An anonymous reader writes with a snippet from the Telegraph: "A European Union directive, which Britain was instrumental in devising, comes into force which will require all internet service providers to retain information on email traffic, visits to web sites and telephone calls made over the internet, for 12 months."

3 of 263 comments (clear)

  1. Question by robably · · Score: 4, Interesting

    If I'm using Gmail for email (using SSL) and am in the UK, does this directive affect my email?

    Obviously my ISP won't be able to read the headers and Google is a US company, but is my data still stored in the UK and if so does it fall under the directive?

  2. Deep packet inspection? by Anonymous Coward · · Score: 4, Interesting

    Does anyone know how this is supposed to be implemented and how it relates to "arbitrary" data passing through the system? For example, email "headers" are supposed to be logged. One might imagine this being done by logging smtp, pop and imap transactions. But given that almost everyone I know uses webmail these days, and given that web traffic (presumably monitored using transparent proxy servers) is only supposed to have the URLs logged, not content, how does that stack up -- especially when you throw SSL into the mix?

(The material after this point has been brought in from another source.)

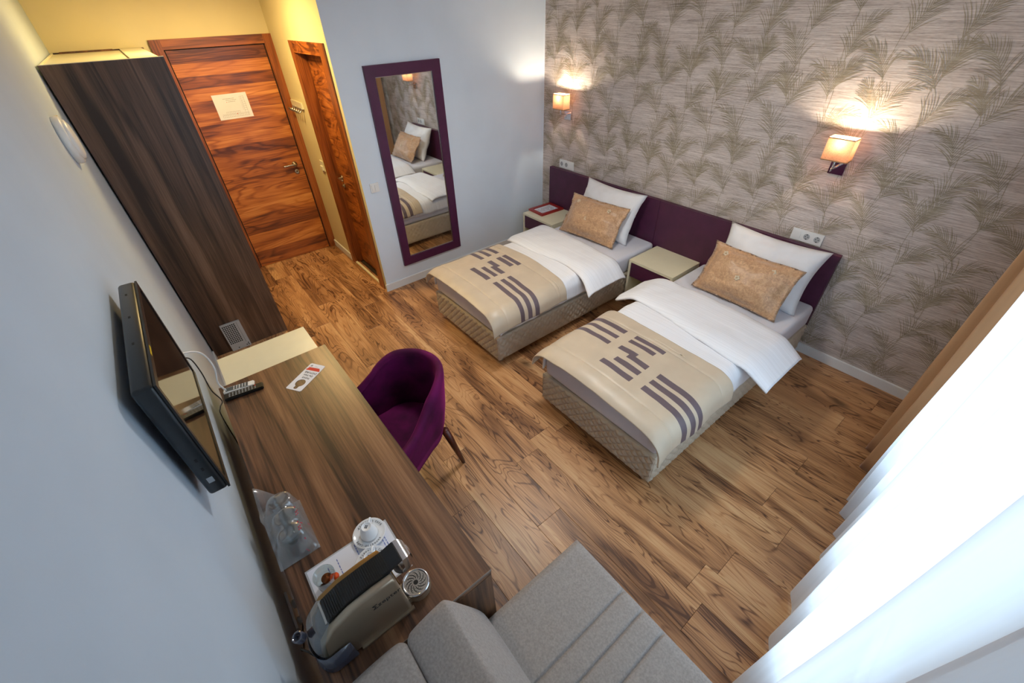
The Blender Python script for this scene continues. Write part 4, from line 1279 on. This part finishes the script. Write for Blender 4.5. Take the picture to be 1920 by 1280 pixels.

Are ISPs legally required (even if it's technologically unfeasable -- that's never stopped the law) to inspect HTTP transactions to see if it's webmail passing through, and log the recipients? Or is this just a humungous loophole for webmail hosted outside of the jurisdiction? Also: how does it affect non-UK citizens whose services are hosted by a geographically-distributed provider who might have nodes in the UK or at least the EU?

  3. Re:Truth in summary....Editors Stoned/Drunk.... by 1u3hr · · Score: 3, Interesting
    I think this makes absolute proof that none of these "editors" actually exist. They're all scripts.

    No, if you look at the submitted article, on the firehose link, it's fine, correctly formatted, if a bit verbose. It took a human to fuck it up.